Por fim, a Autoridade da Concorrência mostrou-se contra uma eventual atribuição de poderes ao CSEF na investigação de práticas anticoncorrenciais na banca e seguros, por considerar que “introduz perturbações no atual quadro institucional de defesa da concorrência” e pode levantar conflitos de interesse.
Em outubro de 2017 terminou o período de consulta pública e a ‘bola’ passou para o Ministério das Finanças, que começou a preparar o diploma final.
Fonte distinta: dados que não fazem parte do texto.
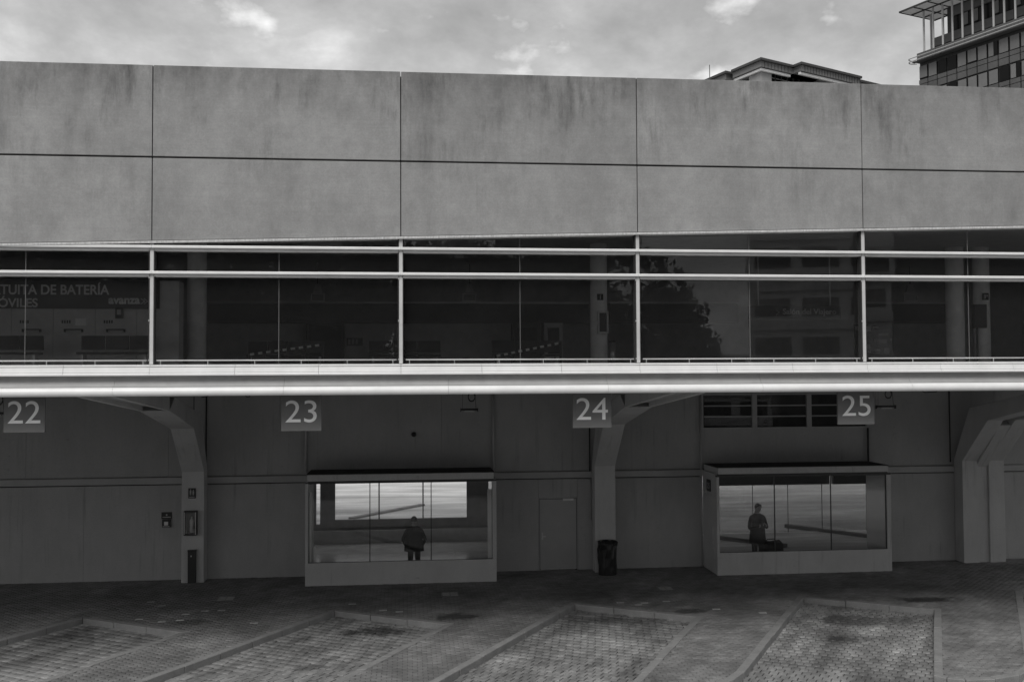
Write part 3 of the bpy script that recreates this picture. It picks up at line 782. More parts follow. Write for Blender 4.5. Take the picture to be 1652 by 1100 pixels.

Ainda nesse mês, Mário Centeno afirmou que as mudanças em causa não visam reduzir independência dos supervisores, mas avisou que não se pode confundir independência com “redução de exigência” ou a não prestação de contas.
Sobre uma data para a apresentação do projeto de lei, o secretário de Estado Adjunto e das Finanças, Ricardo Mourinho Félix, disse então que o Governo esperava ter “até ao final do ano [de 2017] um diploma”, mas tal não aconteceu.
As funções dos supervisores, o seu escrutínio e a forma como se dá a sua articulação são algumas das matérias que levam o processo a arrastar-se pela complexidade que é equilibrar as posições dos vários intervenientes na supervisão financeira.
Já fechados, segundo o Jornal de Negócios, estão os pontos relativos às incompatibilidades e aos ‘período de nojo’ dos membros de órgãos de administração dos supervisores financeiros.
Assim, deverá ser impedida a tomada de decisões sobre empresas com que tenham tido relação nos três anos anteriores ao início do seu mandato e é reforçado para dois anos o período que tem de ser cumprido entre a saída de um administrador de um supervisor e a ida para uma empresa sujeita a esse supervisor.
Este último ponto terá impacto sobretudo no BdP. Em 2017 foi polémica a ida para administrador da Caixa Geral de Depósitos do ex-diretor do Departamento de Supervisão Prudencial do BdP Carlos Albuquerque, seis meses depois de sair do supervisor bancário.
Em fevereiro de 2018, Centeno disse que por a reforma da supervisão financeira ser uma das “mais importantes da legislatura” estava a ser “amadurecida sem precipitação”.
Esperava-se que o projeto de lei do Governo estivesse pronto em setembro passado.